Novel Inspiration

February 15, 2021

Writing  ITALIAN LOVE CAKE, I felt compelled to recreate the life of an Italian-American woman in the 1930s. Often I imagined my grandmother, but really I drew from the lives of many women, my mother, aunt, and grandmothers. I reflected on my own life as a young girl growing up in an Italian household. Each generation had something to say, and every image seemed to reflect back to ancestors in Italy, to the hopes and aspirations of the immigrant. As I wrote the story of the fictional Marie Genovese in Italian Love Cake, photos I’d looked at a hundred times took on new meaning.

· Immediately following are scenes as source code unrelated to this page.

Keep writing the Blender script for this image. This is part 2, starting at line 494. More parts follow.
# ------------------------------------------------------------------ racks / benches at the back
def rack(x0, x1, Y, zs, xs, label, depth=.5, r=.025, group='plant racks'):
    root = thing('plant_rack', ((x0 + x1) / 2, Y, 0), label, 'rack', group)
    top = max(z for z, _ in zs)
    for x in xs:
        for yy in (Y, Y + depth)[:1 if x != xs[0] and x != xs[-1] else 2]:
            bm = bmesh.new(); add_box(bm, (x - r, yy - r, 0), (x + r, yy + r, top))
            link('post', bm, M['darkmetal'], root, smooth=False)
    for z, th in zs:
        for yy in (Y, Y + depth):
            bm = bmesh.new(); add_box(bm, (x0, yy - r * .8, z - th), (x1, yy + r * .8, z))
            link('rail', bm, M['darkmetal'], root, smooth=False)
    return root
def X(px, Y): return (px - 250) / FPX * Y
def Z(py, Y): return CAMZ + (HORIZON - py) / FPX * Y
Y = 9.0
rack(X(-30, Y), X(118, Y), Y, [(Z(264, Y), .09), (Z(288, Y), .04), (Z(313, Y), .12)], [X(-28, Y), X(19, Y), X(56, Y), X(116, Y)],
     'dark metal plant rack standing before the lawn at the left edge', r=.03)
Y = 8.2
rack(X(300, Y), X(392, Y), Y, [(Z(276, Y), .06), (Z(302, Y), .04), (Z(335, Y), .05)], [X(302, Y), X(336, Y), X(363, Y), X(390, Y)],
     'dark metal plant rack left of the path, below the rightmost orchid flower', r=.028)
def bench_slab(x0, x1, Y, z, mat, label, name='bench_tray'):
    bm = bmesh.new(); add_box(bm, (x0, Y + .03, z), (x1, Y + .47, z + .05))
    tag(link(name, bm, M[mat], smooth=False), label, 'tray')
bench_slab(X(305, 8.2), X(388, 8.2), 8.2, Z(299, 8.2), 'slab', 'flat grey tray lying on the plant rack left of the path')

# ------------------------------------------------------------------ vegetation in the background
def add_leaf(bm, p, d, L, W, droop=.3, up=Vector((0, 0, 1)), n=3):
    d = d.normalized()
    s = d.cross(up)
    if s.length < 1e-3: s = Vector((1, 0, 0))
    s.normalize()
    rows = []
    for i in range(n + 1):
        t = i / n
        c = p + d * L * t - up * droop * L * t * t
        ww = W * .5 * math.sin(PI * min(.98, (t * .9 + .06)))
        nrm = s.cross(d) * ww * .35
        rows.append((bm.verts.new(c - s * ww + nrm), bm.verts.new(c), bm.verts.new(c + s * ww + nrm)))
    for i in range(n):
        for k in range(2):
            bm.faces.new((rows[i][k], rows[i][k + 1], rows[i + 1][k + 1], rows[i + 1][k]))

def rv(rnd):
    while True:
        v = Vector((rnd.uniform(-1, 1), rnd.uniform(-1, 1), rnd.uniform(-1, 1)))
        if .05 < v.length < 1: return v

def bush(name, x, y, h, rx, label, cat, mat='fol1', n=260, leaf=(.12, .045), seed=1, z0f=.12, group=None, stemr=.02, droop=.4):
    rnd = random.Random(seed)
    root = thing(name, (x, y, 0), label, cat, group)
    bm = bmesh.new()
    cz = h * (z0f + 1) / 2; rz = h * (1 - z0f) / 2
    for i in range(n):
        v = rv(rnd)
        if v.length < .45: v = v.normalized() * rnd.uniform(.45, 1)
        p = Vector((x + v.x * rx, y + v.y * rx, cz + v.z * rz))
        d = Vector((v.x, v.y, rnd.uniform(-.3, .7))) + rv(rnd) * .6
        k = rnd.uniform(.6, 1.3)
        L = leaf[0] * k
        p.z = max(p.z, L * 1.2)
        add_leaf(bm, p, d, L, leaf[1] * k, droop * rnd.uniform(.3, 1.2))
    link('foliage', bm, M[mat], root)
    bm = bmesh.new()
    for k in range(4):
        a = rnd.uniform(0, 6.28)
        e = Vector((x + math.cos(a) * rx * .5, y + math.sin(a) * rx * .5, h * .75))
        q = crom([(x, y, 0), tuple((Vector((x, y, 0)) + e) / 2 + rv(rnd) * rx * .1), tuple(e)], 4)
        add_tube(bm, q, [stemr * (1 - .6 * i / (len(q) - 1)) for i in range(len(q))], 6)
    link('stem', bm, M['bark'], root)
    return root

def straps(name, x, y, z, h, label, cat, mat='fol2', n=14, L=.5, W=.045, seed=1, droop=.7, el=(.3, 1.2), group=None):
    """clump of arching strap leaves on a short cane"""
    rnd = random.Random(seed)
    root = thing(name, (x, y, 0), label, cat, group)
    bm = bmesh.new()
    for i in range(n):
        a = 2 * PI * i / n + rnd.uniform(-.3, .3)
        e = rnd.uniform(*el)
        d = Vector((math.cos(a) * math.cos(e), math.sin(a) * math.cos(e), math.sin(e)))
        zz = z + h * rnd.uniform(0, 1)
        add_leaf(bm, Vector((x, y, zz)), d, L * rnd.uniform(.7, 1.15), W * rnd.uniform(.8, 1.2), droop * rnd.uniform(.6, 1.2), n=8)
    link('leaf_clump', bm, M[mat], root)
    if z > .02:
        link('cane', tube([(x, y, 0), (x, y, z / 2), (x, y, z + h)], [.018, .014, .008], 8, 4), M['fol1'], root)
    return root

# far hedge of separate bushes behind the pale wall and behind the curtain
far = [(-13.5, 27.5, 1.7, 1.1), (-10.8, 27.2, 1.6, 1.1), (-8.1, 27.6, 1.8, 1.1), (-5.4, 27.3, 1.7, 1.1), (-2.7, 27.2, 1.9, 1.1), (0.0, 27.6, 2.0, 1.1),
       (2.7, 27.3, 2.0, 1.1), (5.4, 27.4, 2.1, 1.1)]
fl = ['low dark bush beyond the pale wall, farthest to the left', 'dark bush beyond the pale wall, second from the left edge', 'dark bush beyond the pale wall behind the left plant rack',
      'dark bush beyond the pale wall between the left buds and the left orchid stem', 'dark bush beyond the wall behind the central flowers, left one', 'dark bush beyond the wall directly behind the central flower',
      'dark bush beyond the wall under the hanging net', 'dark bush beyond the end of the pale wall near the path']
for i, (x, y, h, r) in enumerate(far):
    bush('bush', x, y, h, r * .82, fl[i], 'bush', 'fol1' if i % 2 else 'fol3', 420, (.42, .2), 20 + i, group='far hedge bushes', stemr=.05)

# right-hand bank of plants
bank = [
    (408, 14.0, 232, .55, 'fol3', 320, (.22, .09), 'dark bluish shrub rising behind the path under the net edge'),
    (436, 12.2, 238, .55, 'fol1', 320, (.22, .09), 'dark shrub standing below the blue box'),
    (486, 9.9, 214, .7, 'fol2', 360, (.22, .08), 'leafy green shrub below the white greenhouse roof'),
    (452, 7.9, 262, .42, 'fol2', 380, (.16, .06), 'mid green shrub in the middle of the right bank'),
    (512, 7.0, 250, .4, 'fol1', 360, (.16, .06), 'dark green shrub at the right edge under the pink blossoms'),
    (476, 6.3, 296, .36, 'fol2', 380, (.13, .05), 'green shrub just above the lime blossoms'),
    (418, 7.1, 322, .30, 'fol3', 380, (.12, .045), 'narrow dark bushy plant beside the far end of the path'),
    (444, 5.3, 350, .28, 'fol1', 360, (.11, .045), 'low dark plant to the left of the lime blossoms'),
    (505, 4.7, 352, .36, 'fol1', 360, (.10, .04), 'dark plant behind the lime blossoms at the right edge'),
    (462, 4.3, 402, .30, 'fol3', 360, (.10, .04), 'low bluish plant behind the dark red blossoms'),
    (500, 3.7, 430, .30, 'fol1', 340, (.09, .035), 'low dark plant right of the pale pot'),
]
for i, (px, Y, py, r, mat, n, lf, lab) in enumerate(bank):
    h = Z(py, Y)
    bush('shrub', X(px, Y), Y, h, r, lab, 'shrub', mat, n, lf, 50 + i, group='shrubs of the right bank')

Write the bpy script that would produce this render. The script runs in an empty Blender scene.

My maternal grandmother loved riding horses, even old plow horses like this one on her father’s New Jersey farm. While writing my novel #ItalianLoveCake, I pictured my grandmother as an Italian woman riding a nag on a farm in Naples.

 

 

 

 

My sisters and I stand on a pier in New York Harbor in the 1960s having just seen our paternal grandmother off to Europe on an ocean liner. I see us as “Italian” children, Ferrante-esque in our best knitted suits and leather shoes.

 

My Aunt Maddy and Uncle Lewis pose outside an airport terminal in the hayday of luxury air travel. They look so glamorous, but are they happy? Seeing them now I am reminded that their marriage was engineered, arranged?–by Aunt Maddy’s mother, the formidable Nana, which seems very old country to me now.

 

Lisa and I (I’m standing) with our cousin Patty by a statue of the Blessed Mother in a kind of a grotto behind our aunt and uncle’s house. Such an overt display of our Catholicism shocks me now. I remember the photo being taken, I was seven at the time. I recall being proud and showing off that we had a shrine to Our Lady.

 

Aunt Maddy is tanned having just returned from spending the winter in Florida. Back up north, she’s again hanging out with us, her nieces. (Author in green.)